会長の三浦繁男さん(82)が歌舞伎を題材に活性化を提案したのは、震災から10年がたったころ。商店主らの気持ちにも余裕が生まれてきたからだ。
三浦さんは1963年に理容店を開き、先人から歌舞伎座で「片岡一門も上演した」と聞かされていた。神社に伝わる昭和初期の境内地図によると、歌舞伎座があったとされるのは現在の四国銀行神戸支店の東側にあるそば店の辺り。かつての境内は広く、歌舞伎座のほか、コーヒー店やバーなど50店以上が記されていた。
だが、地図以外の資料はなかなか見つからず、神戸市文書館で戦前の三宮神社や境内を収めた写真を見つけるまでに2年かかり、古地図と照らし合わせてようやく存在を確認した。昨年、同市が支援する商店街に選ばれ、活動を本格化させた。
今月12日朝にあった商店主らによる一斉清掃。店主らは歌舞伎の幕をイメージして新調したエプロン姿で登場し、黒、柿、もえぎ3色の縦じまが通行人らの目を引いた。月1回の清掃のほか、イベントなどでも着用する。
同通にあるネイルサロン「ホワイトネイル」は幕模様や隈(くま)取りのデザインを導入。喫茶店や洋菓子店も歌舞伎にちなんだメニューを検討している。
「どこが通りか分かりにくい」との買い物客らの声にも応え、2月にはエリア内の全ての電柱に、幕模様のカバー(高さ約2メートル)を巻き付ける計画だ。
三浦さんは「まちの歴史を見つめ直すことで、三宮センターサウス通の個性を磨きたい」と話している。

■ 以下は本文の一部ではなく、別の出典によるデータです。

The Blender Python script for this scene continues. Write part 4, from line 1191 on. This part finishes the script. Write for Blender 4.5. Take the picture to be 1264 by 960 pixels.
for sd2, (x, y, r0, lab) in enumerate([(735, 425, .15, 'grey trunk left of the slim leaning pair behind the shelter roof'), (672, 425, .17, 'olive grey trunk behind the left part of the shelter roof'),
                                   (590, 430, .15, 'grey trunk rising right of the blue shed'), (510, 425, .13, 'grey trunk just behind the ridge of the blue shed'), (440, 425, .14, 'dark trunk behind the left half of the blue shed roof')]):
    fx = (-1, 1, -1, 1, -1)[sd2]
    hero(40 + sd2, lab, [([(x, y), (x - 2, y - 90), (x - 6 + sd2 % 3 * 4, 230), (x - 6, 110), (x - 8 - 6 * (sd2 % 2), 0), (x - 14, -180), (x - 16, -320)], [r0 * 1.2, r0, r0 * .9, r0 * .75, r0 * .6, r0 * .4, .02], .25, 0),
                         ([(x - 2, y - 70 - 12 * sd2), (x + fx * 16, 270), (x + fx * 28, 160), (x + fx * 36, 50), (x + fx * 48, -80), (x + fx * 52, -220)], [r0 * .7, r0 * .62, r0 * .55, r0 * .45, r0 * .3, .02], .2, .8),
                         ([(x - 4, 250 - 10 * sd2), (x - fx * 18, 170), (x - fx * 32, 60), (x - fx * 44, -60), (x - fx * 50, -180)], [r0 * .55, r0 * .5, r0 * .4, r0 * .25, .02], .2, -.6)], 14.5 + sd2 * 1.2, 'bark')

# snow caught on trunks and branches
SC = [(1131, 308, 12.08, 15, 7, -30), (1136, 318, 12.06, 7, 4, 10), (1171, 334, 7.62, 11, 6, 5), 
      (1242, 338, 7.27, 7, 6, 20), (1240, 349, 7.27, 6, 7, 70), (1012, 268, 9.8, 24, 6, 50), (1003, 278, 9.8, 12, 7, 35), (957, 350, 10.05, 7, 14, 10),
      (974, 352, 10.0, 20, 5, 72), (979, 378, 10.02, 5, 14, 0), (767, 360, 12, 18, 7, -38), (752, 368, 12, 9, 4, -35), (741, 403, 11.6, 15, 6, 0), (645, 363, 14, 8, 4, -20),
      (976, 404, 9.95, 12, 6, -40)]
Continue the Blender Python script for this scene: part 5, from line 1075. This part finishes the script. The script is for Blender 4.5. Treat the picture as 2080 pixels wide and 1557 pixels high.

【三宮神社境内の歌舞伎座】 明治末期の神戸又新(ゆうしん)日報によると、前身の朝日座が1899年に火事で焼けた後、当時は珍しい木造3階建ての芝居小屋として新築された。1901年から不定期で歌舞伎が上演された。終戦直後の境内を収めた写真には建物が写っておらず、戦時中に焼失した可能性があるという。